Raw data:
......

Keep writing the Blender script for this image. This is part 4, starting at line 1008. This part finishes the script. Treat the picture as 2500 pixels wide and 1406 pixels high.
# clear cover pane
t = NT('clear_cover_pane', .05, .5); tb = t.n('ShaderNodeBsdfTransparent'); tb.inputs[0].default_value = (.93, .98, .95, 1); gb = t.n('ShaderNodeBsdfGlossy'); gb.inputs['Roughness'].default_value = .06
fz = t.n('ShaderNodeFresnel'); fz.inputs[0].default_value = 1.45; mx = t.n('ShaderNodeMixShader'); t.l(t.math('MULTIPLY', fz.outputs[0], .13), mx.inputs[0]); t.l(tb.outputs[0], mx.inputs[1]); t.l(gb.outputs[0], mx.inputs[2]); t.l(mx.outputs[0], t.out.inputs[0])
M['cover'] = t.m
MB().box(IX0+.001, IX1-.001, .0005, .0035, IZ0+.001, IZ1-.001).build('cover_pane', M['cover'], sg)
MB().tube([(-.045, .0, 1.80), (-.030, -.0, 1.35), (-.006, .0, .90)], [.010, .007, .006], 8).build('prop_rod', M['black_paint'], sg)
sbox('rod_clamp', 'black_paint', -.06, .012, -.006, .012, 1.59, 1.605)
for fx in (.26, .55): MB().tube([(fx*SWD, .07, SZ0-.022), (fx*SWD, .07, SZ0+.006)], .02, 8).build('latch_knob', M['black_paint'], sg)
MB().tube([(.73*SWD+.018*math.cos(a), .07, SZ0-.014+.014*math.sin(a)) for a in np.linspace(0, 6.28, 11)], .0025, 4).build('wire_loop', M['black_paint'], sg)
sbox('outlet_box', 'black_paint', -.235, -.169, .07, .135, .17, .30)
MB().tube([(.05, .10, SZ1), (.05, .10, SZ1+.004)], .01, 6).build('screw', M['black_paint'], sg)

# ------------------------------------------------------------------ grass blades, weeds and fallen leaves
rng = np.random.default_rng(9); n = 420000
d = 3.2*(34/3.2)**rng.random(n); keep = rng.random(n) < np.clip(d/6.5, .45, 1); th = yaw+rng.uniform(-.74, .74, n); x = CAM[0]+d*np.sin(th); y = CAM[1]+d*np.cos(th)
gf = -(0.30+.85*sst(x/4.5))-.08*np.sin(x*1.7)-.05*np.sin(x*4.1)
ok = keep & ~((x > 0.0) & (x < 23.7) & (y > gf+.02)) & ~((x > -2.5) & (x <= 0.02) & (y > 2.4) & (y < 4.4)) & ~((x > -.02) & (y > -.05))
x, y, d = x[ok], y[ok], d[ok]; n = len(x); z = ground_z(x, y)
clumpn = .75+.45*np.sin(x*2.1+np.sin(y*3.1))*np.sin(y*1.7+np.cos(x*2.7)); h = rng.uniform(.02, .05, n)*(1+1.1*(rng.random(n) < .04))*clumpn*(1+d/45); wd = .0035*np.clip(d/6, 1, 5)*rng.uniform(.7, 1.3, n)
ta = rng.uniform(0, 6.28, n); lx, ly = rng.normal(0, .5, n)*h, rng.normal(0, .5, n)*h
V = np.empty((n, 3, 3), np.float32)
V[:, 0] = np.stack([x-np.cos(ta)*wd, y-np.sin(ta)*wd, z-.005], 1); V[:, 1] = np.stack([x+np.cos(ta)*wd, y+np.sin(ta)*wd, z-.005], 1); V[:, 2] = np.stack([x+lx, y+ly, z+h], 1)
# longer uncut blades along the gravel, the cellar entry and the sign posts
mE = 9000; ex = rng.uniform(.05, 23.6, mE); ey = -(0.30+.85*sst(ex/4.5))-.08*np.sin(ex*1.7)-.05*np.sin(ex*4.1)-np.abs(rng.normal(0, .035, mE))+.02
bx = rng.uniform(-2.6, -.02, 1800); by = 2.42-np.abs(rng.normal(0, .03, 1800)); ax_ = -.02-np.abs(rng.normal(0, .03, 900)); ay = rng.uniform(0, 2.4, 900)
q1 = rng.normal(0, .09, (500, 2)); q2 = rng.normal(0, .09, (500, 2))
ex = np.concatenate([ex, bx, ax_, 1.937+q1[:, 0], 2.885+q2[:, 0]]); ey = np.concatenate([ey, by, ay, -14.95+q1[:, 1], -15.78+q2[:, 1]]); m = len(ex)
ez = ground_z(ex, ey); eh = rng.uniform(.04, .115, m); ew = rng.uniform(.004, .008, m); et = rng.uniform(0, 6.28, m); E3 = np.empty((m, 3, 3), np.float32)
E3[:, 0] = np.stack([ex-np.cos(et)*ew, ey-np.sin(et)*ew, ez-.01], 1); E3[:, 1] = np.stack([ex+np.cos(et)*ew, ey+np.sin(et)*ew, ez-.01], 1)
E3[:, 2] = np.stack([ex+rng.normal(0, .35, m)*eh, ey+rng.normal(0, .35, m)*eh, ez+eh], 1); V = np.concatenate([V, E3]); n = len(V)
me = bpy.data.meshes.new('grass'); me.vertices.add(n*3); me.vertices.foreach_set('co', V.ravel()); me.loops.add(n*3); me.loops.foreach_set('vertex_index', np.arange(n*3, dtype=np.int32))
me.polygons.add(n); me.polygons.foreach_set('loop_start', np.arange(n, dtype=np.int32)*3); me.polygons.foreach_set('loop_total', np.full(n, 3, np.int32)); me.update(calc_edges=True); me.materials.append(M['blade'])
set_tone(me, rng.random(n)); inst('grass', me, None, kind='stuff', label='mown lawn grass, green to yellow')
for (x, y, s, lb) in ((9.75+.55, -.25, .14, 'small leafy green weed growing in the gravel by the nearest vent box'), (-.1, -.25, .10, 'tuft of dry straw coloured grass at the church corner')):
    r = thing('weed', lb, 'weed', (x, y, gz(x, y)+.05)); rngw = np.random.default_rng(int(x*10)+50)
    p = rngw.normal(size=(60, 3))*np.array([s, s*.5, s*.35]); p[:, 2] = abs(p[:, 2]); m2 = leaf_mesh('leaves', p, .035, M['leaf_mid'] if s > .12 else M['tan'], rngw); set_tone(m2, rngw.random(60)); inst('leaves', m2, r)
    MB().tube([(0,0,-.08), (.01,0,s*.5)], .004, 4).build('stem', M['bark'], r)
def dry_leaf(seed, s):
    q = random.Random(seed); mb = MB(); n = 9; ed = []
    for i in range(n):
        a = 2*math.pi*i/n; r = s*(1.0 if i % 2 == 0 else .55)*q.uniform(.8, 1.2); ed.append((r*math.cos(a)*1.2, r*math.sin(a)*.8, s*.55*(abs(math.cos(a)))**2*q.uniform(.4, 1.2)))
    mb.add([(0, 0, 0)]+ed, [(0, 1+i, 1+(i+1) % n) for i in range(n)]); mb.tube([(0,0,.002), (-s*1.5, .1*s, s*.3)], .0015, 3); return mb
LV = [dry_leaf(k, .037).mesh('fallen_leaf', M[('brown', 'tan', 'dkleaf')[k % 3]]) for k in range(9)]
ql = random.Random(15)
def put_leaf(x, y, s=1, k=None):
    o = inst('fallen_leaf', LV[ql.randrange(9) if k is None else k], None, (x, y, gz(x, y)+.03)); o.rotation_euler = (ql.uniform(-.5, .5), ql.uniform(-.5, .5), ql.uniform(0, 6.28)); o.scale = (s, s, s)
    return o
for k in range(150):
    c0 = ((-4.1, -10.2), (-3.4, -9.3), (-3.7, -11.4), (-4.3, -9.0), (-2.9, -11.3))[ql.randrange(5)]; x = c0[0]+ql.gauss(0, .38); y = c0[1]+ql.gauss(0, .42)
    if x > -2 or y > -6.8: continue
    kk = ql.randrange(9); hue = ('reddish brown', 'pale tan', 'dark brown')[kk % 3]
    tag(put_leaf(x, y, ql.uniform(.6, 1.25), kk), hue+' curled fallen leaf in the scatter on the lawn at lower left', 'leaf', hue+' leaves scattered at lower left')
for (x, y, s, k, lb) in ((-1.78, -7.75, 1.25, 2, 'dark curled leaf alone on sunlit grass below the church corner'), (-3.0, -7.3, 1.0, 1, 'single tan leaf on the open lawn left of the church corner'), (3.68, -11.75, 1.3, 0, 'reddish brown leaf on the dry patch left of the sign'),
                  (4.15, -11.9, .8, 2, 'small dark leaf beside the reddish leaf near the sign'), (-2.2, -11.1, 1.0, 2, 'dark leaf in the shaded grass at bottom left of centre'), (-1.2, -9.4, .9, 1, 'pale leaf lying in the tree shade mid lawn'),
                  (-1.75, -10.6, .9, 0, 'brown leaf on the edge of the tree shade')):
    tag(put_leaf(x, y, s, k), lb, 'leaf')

......

What is required: Return, please, the lines of the data from the first through the line containing "6).build('screw', M['black_paint'], sg)", both kept, exactly as they stand and nothing more.

Written response:
Keep writing the Blender script for this image. This is part 4, starting at line 1008. This part finishes the script. Treat the picture as 2500 pixels wide and 1406 pixels high.
# clear cover pane
t = NT('clear_cover_pane', .05, .5); tb = t.n('ShaderNodeBsdfTransparent'); tb.inputs[0].default_value = (.93, .98, .95, 1); gb = t.n('ShaderNodeBsdfGlossy'); gb.inputs['Roughness'].default_value = .06
fz = t.n('ShaderNodeFresnel'); fz.inputs[0].default_value = 1.45; mx = t.n('ShaderNodeMixShader'); t.l(t.math('MULTIPLY', fz.outputs[0], .13), mx.inputs[0]); t.l(tb.outputs[0], mx.inputs[1]); t.l(gb.outputs[0], mx.inputs[2]); t.l(mx.outputs[0], t.out.inputs[0])
M['cover'] = t.m
MB().box(IX0+.001, IX1-.001, .0005, .0035, IZ0+.001, IZ1-.001).build('cover_pane', M['cover'], sg)
MB().tube([(-.045, .0, 1.80), (-.030, -.0, 1.35), (-.006, .0, .90)], [.010, .007, .006], 8).build('prop_rod', M['black_paint'], sg)
sbox('rod_clamp', 'black_paint', -.06, .012, -.006, .012, 1.59, 1.605)
for fx in (.26, .55): MB().tube([(fx*SWD, .07, SZ0-.022), (fx*SWD, .07, SZ0+.006)], .02, 8).build('latch_knob', M['black_paint'], sg)
MB().tube([(.73*SWD+.018*math.cos(a), .07, SZ0-.014+.014*math.sin(a)) for a in np.linspace(0, 6.28, 11)], .0025, 4).build('wire_loop', M['black_paint'], sg)
sbox('outlet_box', 'black_paint', -.235, -.169, .07, .135, .17, .30)
MB().tube([(.05, .10, SZ1), (.05, .10, SZ1+.004)], .01, 6).build('screw', M['black_paint'], sg)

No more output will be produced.